• _EXERCISE_
Gather, from the listing beneath this task, every line holding the string "scene".
--
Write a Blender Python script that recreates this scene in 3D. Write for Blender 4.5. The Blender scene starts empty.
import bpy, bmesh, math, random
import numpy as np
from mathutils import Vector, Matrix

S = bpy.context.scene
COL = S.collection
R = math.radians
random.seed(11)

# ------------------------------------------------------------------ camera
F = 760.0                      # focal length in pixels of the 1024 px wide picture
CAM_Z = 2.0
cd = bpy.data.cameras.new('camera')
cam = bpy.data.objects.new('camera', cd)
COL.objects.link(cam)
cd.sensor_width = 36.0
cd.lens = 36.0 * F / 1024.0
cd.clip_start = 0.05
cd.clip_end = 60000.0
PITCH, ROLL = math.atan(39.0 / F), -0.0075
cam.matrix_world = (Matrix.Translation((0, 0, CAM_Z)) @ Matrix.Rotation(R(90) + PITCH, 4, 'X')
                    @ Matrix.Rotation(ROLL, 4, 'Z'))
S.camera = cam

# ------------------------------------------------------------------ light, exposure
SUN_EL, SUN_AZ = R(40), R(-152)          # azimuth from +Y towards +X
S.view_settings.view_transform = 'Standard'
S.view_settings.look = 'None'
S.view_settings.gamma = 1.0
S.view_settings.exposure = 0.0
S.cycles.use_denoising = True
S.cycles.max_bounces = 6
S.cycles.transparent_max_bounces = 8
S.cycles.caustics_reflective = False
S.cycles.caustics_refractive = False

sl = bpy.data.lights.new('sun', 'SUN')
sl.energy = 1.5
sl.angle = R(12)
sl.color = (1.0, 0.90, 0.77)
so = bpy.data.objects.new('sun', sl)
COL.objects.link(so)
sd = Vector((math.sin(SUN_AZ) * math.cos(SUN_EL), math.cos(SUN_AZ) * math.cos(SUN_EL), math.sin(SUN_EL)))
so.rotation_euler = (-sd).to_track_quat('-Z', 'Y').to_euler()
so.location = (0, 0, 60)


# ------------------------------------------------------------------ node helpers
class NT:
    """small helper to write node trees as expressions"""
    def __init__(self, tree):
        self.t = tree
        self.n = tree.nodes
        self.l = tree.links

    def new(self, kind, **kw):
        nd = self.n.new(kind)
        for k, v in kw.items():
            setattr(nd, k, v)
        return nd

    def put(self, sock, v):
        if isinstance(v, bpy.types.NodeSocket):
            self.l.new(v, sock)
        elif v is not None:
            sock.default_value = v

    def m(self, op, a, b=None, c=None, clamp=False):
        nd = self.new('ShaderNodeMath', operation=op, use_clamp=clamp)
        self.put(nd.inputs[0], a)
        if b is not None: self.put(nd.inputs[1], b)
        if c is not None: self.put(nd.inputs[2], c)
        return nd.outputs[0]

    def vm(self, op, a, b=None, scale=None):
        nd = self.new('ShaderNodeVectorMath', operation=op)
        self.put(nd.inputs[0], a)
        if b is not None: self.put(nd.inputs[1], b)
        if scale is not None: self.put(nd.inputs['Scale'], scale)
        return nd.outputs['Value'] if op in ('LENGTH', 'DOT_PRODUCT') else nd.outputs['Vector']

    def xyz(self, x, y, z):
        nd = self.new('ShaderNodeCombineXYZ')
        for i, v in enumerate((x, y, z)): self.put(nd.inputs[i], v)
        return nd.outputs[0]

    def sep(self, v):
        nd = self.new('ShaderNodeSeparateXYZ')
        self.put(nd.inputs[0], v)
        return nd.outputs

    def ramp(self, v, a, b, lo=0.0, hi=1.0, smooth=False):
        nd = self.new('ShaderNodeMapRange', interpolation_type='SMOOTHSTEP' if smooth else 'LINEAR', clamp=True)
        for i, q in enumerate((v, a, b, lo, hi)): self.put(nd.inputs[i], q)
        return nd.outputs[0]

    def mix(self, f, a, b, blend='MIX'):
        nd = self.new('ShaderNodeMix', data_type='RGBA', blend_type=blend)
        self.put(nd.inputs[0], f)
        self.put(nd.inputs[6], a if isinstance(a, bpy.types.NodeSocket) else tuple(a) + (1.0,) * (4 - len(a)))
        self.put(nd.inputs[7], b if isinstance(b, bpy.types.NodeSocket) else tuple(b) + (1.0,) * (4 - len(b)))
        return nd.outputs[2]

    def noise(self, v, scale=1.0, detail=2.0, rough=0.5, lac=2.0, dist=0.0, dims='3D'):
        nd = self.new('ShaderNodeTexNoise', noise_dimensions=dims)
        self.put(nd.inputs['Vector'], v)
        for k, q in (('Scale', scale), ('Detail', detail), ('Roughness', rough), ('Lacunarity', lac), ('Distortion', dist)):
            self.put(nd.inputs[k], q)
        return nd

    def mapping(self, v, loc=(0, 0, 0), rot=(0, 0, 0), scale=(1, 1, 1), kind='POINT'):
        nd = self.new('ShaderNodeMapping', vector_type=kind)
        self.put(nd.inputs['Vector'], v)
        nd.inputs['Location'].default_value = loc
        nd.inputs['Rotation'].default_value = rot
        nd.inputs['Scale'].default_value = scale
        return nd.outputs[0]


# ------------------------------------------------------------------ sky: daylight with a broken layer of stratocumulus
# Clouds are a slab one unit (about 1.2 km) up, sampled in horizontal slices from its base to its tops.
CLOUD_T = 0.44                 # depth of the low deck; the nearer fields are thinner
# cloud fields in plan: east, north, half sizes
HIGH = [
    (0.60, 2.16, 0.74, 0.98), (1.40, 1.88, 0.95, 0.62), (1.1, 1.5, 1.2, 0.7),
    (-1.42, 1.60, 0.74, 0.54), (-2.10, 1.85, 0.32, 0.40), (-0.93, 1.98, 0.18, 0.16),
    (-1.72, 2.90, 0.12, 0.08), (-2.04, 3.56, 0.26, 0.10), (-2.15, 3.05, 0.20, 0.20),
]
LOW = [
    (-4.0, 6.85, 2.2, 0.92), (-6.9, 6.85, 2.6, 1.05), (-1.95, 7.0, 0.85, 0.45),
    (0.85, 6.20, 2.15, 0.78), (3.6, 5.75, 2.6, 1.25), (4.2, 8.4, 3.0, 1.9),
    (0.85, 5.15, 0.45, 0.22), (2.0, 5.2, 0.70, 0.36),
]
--
• _WRITTEN ANSWER_
Write a Blender Python script that recreates this scene in 3D. Write for Blender 4.5. The Blender scene starts empty.
S = bpy.context.scene